Data & Analytics Insights

The worst is behind us, with better times ahead

Jack Fischer

Senior Research Analyst, Lipper

Are we finally coming to the end of interest rate hikes and what will today’s higher-for-longer mean for fixed income allocations?

  • Inflation risk is the main factor that determines the movement of long interest rates and the net flows of fixed income funds.
  • Market reactions and fund flows hinge on perceptions of inflation coming under control and an economic soft landing.
  • Higher for longer could see investors favour short-duration, floating rate, and Treasury funds.

Looking back, fixed income funds suffered their worst year on record during 2022 . The average annual returns for taxable and tax-exempt funds were negative 10.2% and negative 9.12%, respectively. The historical pace at which the Federal Reserve increased interest rates choked the bond market dry and sent investors running for the sidelines as a record-breaking US$695.9 billion piled into money market funds since the start of the year.

With only three modest and widely expected rate hikes through the first half of the year, fixed income funds got off to a strong start with back-to-back quarters of gains. The party ended in the third quarter as yields jumped and longer-duration investments struggled – Treasury funds fell hardest with Lipper General US Treasury Funds realising negative 6.40% on average.

The key to strong performance in 2023 in the bond markets was finding oneself in a floating rate fund or one with short-end exposure – Lipper Loan Participation (+8.54%) and Short High Yield Funds (+4.94%) have reported the highest year-to-date returns through October month end.

To be inactive or not to be, that is the question

Although Q3 was a rough quarter for fixed income funds, actively managed funds outperformed their passive counterparts for the sixth quarter in seven. At year end, actively managed fixed income funds had close to 8.0% in cash on average and as the year progressed, they saw that allocation drop to an average of 4.7% as of their most recent reporting date.

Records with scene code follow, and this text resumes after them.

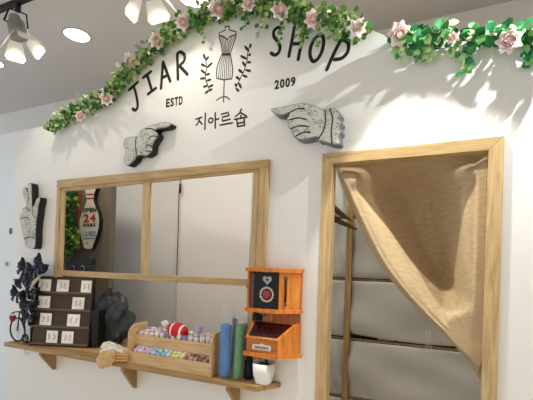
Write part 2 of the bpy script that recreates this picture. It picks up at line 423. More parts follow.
def wall_word(word, p0, p1, hpx, label):
    a, b = P(*p0), P(*p1); s = .2125*(p0[0]+571)
    t = thing('lettering', label, 'lettering', a)
    text_part('letter', word, a, b.x - a.x, hpx / s, .0006, t, M_ink, .035, .18)
wall_word('ESTD', (166, 107.6), (182.5, 105.0), 8.6, 'small black letters ESTD on the wall under the word JIAR')
wall_word('2009', (274.5, 89.6), (295.4, 86.8), 9.2, 'small black number 2009 on the wall under the word SHOP')

def dfn(p): return (180 + p[0]/2.667, p[1]/2.667)
a = P(222, 90)
df = thing('dress_form_drawing', 'black line drawing of a dress form on a stand, painted on the wall', 'wall drawing', (a.x, 0, P(222,104).z))
L_out = [(120,71),(121,80),(104,88),(106,102),(110,118),(113,143),(105,160),(99,178),(97,195),(98,209),(117,213),(138,210)]
R_out = [(131,70),(132,80),(150,85),(148,100),(141,122),(134,143),(137,160),(140,180),(140,196),(138,210)]
strokes_part('outline', [L_out, R_out, [(120,71),(131,70)], [(112,144),(134,143)], [(112,147),(134,146)], [(104,96),(110,95),(118,99),(126,105),(132,98),(140,95),(150,92)]], .0072, df, fn=dfn, smooth=False)
st = []
for k in range(1, 8):
    u = k / 8
    st.append([(105 + 45*u, 97 + (6 if .3 < u < .7 else 0)), (111 + 28*u, 122), (113 + 21*u, 143), (102 + 36*u, 170), (97.5 + 41*u, 211)])
strokes_part('stripes', st, .0046, df, fn=dfn)
strokes_part('stand', [[(118,212),(116,272)], [(97,268),(107,261),(117,258)], [(117,258),(125,259),(132,265)]], .007, df, fn=dfn)
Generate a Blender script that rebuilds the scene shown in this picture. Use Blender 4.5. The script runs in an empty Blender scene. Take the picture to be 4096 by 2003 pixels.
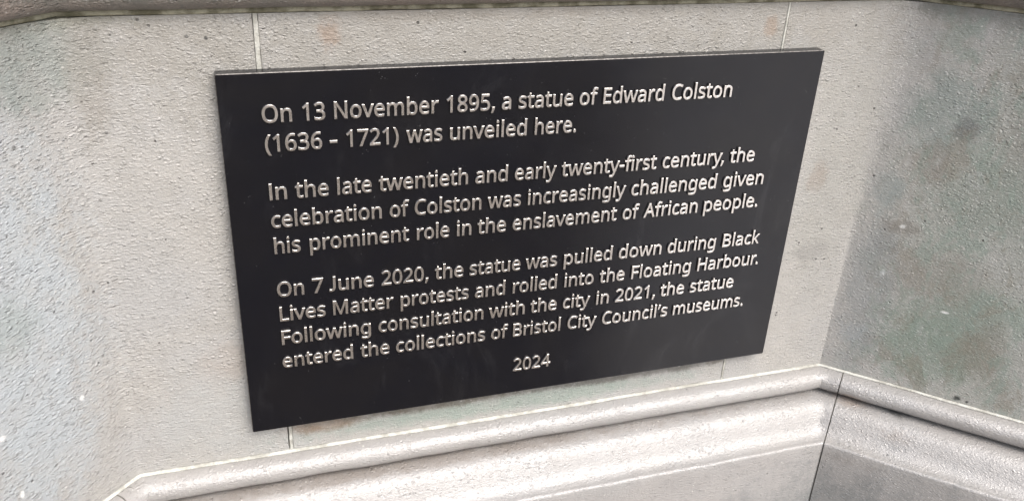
import bpy, bmesh, math, random
from mathutils import Vector, Matrix, noise as mnoise

random.seed(7)
sc = bpy.context.scene
COL = sc.collection
ZG = 1.0            # height of the plaque's bottom edge above the pavement

# ------------------------------------------------------------------ camera
CAM_ROWS = [[0.950511, -0.307423, 0.04495], [-0.100308, -0.440576, -0.892094], [0.294054, 0.843436, -0.449609]]
CAM_POS = [0.00752, -1.13849, 0.87326]
cam_d = bpy.data.cameras.new("camera")
cam_d.sensor_fit = 'HORIZONTAL'
cam_d.sensor_width = 36.0
cam_d.lens = 3533.29 / 4096.0 * 36.0
cam_d.clip_start = 0.02
cam_d.clip_end = 500.0
cam = bpy.data.objects.new("camera", cam_d)
COL.objects.link(cam)
rx, ry, rz = [Vector(r) for r in CAM_ROWS]
m3 = Matrix((rx, -ry, -rz)).transposed()
cam.matrix_world = Matrix.Translation(Vector((CAM_POS[0], CAM_POS[1], CAM_POS[2] + ZG))) @ m3.to_4x4()
sc.camera = cam

# ------------------------------------------------------------------ light
SUN_AZ, SUN_EL = math.radians(18), math.radians(50)   # azimuth to the right of the wall's outward normal
SUN_DIR = Vector((math.sin(SUN_AZ) * math.cos(SUN_EL), -math.cos(SUN_AZ) * math.cos(SUN_EL), math.sin(SUN_EL)))
world = bpy.data.worlds.new("World")
sc.world = world
world.use_nodes = True
wn, wl = world.node_tree.nodes, world.node_tree.links
sky = wn.new('ShaderNodeTexSky')
sky.sky_type = 'NISHITA'
sky.sun_disc = False
sky.sun_elevation = SUN_EL
sky.sun_rotation = math.atan2(SUN_DIR.x, SUN_DIR.y)
sky.air_density = 1.0
sky.dust_density = 4.0
hsv = wn.new('ShaderNodeHueSaturation')           # overcast: the cloud layer greys the blue
hsv.inputs['Saturation'].default_value = 0.75
wl.new(sky.outputs['Color'], hsv.inputs['Color'])
wl.new(hsv.outputs['Color'], wn['Background'].inputs['Color'])
wn['Background'].inputs['Strength'].default_value = 0.10

sun_d = bpy.data.lights.new("sun", 'SUN')
sun_d.energy = 1.5
sun_d.angle = math.radians(45)
sun_d.color = (1.0, 0.98, 0.96)
sun = bpy.data.objects.new("sun", sun_d)
sun.rotation_euler = (-SUN_DIR).to_track_quat('-Z', 'Y').to_euler()
sun.location = SUN_DIR * 10
COL.objects.link(sun)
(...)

With their cash positions falling, the average duration of active funds increased with fixed income managers suddenly moving to own duration – for reference, passive funds have seen their cash and duration steady around 3.0% and 5.2%, respectively.

Exhibit 1: Actively managed fixed income fund outperformance

We have seen tremendous volatility in fixed income markets and what tends to beat beta during these times is actively managed investments.

While passive flows have been dominated by investors looking to take advantage of short-term Treasury yields and capital preservation, active inflows this year have been into Lipper classifications that allow portfolio managers more leeway to manage their funds.

The top three in year-to-date inflows are Core Bond Funds (+US$48.1 billion), Multi-Sector Income Funds (+US$17.5 billion) and Core Plus Bond Funds (+US$16.8 billion). These three classifications have average durations of 6.11, 4.29 and 6.14 years, respectively, with Multi-Sector Income Funds increasing their duration by 32 basis points (bps) since the start of the year.

Exhibit 2: Top 5 inflows/outflows year-to-date by lipper classification

Ongoing inflation risk

The risk in that lies in long interest rates is our old nemesis, inflation. If the market believes inflation has been subdued and a soft landing is likely, then we will continue to see these three classifications lead in active net flows throughout the start of next year.

Is it possible the effects of rates have not yet been fully realised? Student loan payments have just begun, the commercial real estate market is struggling, credit card balances are soaring and geopolitical tensions remain high. If we see short-term rates stabilise and market uncertainty continue to grow with fear of oncoming recession, short duration, floating rate and Treasury funds may will be the focus for investors.

Year to date we have seen 62 newly launched actively managed funds, with 21 coming in Q3 – most falling under either securitised debt or floating rate funds.

With market uncertainty comes market opportunities– but will the opportunities be long- or short-dated?

It is my opinion that if we stay higher for longer and recession is likely, investors will favour short-duration passive fixed income. If inflation is indeed handled and a soft landing becomes the prevalent outlook, longer interest rates may fall faster than anticipated leading to actively managed intermediate to long fixed income funds reigning in 2024.